ABC is a triangle. R is a point inside that triangle, specified by its barycentric coordinates. w is a scalar.
We mark the points B' and C' such that
- BB' == w and AB' == AB – w
- CC' == w and AC' == AC – w
My question is, given the three triangle sides, w and the barycentric coordinates of the point R, is there a way to determine if the point lies inside the subtriangle AB'C' or outside of it?
What I did so far is:
M = [A, B, C]
(each point is specified in a 3D space, so the matrix is of size 3×3)
The points of the inner triangle are A, B' and C', which I can also express in a matrix form:
[A, B', C'] = M * K
where K =
[1, p, q
0, 1-p, 0,
0, 0, 1-q]
p = w / AB
q = w / AC
I already know the barycentric coordinates of R, which I denote Rb below.
Thus M * Rb == M * K * Xb
Where Xb is a 3×1 vector holding the barycentric coordinates of the same point, expressed in terms of the inner triangle AB'C'.
Sadly, while K is invertible, M is not, thus I cannot express Xb as K^-1 * Rb.
Am I heading in the right direction or is there another/better solution (if there is a solution at all)?
Best Answer
One basic approach to check if a point is inside a triangle is what's called the dot-product method (the third method described here). However this method relies somewhat on you having a right oriented coordinate system in two dimensions, but with barycentric coordinates we have three coordinates.

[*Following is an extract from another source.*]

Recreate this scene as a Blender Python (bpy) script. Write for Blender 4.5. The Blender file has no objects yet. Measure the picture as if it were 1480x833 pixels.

Now if we assume that we require the barycentric coordinates to add up to $1$ we would write the coordinates of a point $R$ as $R$ = $r_aA+r_bB+r_cC$ (avoiding having to divide by $r_a+r_b+r_c$ as required otherwise). This is awfully much like a normal coordinate system in three dimensions, and the requirement that the barycentric coordinates to add up to $1$ is the equation of a plane.
To mimic the dot-product method we need to construct a vector perpendicular to the oriented edges, but for a plane given in this form we know that we can form such a vector by forming the vector product with the normal to the plane. If $A$, $B$ and $C$ was an orthogonal base we would use the normal formula. However the fact that $R$ is inside the triangle is invariant under linear mapping - that is we can use the same formula anyway.
Now for a vector $(x,y,z)$ in that plane we form that normal by vector multiplying with a normal $(1,1,1)$ to the plane. That is
$$(x,y,z)\times(1,1,1) = (y-z , z-x , x-y)$$
So you use this to form the normals to $\overline{AB'}$, $\overline{B'C'}$ and $\overline{C'A}$ and then take the dot product of these with $\overline{AR}$, $\overline{B'R} and $\overline{C,R}$ respectively.
(note that when subtracting two points as in $\overline{AB'}$ you get a tripple, but these are not the barycentric coordinates for any point).